On Lower Bounds for Maximin Share Guarantees

TL;DR

This paper investigates the existence of maximin share (MMS) allocations in fair division, establishing new bounds on the number of agents and items for guaranteed MMS allocations, and narrowing the gap between known upper and lower bounds.

Contribution

It proves new bounds showing MMS allocations exist for larger classes of instances, significantly improving previous results and closing the gap between known bounds.

Findings

MMS allocations exist for any instance with n + c items when n is sufficiently large.

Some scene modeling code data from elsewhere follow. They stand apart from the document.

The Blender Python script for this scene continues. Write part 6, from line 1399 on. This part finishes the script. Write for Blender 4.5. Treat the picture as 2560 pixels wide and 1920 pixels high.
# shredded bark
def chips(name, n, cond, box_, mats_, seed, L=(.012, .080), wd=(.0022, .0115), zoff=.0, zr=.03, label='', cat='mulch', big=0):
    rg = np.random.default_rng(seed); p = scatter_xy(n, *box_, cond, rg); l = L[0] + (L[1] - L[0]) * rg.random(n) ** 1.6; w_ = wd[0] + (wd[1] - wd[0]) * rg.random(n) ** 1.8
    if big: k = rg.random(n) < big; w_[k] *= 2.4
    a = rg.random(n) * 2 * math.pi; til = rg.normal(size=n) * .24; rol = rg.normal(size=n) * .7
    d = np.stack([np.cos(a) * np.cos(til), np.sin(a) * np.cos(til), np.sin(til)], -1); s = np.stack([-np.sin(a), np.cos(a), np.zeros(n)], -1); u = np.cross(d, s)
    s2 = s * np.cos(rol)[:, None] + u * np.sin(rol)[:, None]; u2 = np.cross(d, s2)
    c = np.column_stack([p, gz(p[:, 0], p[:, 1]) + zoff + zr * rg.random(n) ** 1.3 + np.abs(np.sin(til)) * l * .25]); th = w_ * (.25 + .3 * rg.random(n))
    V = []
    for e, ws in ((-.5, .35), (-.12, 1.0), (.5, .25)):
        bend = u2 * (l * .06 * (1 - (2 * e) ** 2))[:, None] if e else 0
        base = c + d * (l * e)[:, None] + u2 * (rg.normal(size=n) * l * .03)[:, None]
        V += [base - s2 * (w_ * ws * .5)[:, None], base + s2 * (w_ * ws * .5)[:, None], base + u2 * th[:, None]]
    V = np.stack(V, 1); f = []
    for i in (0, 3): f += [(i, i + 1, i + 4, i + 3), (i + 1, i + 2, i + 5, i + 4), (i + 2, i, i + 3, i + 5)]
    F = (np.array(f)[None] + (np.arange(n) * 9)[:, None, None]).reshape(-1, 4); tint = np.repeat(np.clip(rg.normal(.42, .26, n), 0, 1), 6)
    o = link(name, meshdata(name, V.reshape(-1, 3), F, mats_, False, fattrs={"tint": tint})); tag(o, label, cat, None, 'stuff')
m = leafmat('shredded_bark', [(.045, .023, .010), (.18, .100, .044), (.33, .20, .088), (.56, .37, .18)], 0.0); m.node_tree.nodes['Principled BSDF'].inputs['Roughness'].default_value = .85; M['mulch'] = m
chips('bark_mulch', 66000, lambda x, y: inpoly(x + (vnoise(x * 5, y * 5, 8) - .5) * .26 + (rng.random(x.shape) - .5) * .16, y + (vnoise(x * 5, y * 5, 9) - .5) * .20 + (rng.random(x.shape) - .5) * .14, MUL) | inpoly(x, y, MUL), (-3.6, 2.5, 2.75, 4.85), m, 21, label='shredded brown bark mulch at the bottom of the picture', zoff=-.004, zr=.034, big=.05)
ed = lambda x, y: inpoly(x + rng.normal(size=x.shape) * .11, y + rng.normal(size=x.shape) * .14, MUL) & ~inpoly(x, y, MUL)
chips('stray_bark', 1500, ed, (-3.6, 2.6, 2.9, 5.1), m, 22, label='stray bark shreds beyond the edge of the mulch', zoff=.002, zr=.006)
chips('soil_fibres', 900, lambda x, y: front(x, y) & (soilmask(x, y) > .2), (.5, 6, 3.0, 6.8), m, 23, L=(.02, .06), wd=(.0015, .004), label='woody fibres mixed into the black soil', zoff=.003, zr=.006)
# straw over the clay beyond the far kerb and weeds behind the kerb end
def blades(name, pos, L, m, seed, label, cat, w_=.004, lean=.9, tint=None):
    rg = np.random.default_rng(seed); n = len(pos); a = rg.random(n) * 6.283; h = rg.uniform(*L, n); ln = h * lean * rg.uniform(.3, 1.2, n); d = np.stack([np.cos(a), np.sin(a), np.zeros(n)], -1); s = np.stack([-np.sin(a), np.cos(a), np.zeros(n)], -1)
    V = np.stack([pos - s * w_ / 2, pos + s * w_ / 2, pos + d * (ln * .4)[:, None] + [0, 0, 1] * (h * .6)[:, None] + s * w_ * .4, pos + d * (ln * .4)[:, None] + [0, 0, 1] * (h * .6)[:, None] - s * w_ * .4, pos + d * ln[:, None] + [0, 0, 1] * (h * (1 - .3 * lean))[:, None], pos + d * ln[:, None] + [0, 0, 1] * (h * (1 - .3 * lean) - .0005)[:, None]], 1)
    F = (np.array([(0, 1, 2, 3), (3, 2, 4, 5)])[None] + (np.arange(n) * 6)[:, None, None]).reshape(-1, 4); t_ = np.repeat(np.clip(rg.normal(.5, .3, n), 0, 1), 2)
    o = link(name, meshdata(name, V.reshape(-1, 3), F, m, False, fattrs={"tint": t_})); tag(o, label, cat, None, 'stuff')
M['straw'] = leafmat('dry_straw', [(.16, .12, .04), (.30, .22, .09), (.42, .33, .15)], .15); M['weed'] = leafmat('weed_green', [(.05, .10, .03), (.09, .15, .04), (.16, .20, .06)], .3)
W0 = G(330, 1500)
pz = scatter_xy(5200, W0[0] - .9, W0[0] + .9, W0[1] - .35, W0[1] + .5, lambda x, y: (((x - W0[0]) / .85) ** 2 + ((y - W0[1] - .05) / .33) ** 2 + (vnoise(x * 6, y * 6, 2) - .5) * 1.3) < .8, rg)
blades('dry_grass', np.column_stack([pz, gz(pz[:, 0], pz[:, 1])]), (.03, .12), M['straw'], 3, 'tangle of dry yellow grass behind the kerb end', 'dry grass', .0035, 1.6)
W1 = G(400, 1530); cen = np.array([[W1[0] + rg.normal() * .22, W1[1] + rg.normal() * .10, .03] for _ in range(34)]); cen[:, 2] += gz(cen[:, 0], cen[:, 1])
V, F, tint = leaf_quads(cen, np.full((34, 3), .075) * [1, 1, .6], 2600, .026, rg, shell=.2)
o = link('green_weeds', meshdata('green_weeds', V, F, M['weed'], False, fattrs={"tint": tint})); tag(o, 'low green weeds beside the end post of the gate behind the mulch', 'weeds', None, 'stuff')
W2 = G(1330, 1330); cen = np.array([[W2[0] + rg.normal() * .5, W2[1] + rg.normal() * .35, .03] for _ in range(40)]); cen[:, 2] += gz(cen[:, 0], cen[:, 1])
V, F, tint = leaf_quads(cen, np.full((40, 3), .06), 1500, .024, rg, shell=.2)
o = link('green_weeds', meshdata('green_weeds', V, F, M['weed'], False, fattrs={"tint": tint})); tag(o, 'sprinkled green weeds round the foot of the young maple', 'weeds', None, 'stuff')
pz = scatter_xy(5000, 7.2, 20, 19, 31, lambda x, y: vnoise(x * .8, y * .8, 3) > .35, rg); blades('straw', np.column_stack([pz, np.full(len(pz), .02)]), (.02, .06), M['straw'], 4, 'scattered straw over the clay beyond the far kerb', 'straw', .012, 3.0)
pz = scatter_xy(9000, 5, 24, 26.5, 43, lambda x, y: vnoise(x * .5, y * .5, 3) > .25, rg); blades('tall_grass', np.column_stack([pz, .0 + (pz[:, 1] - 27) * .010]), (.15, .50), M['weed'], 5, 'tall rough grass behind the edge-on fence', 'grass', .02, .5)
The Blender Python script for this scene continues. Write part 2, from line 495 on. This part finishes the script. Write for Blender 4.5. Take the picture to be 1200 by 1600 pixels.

For n ≠ 3, all instances with n + 6 goods have an MMS allocation.

Bounds depend on exponential functions of c and factorials, refining previous limits.

Abstract

We study the problem of fairly allocating a set of indivisible items to a set of agents with additive valuations. Recently, Feige et al. (WINE'21) proved that a maximin share (MMS) allocation exists for all instances with $n$ agents and no more than $n + 5$ items. Moreover, they proved that an MMS allocation is not guaranteed to exist for instances with $3$ agents and at least $9$ items, or $n \ge 4$ agents and at least $3n + 3$ items. In this work, we shrink the gap between these upper and lower bounds for guaranteed existence of MMS allocations. We prove that for any integer $c > 0$, there exists a number of agents $n_c$ such that an MMS allocation exists for any instance with $n \ge n_c$ agents and at most $n + c$ items, where $n_c \le \lfloor 0.6597^c \cdot c!\rfloor$ for allocation of goods and $n_c \le \lfloor 0.7838^c \cdot c!\rfloor$ for chores. Furthermore, we show that for $n \neq 3$ agents, all instances with $n + 6$ goods have an MMS allocation.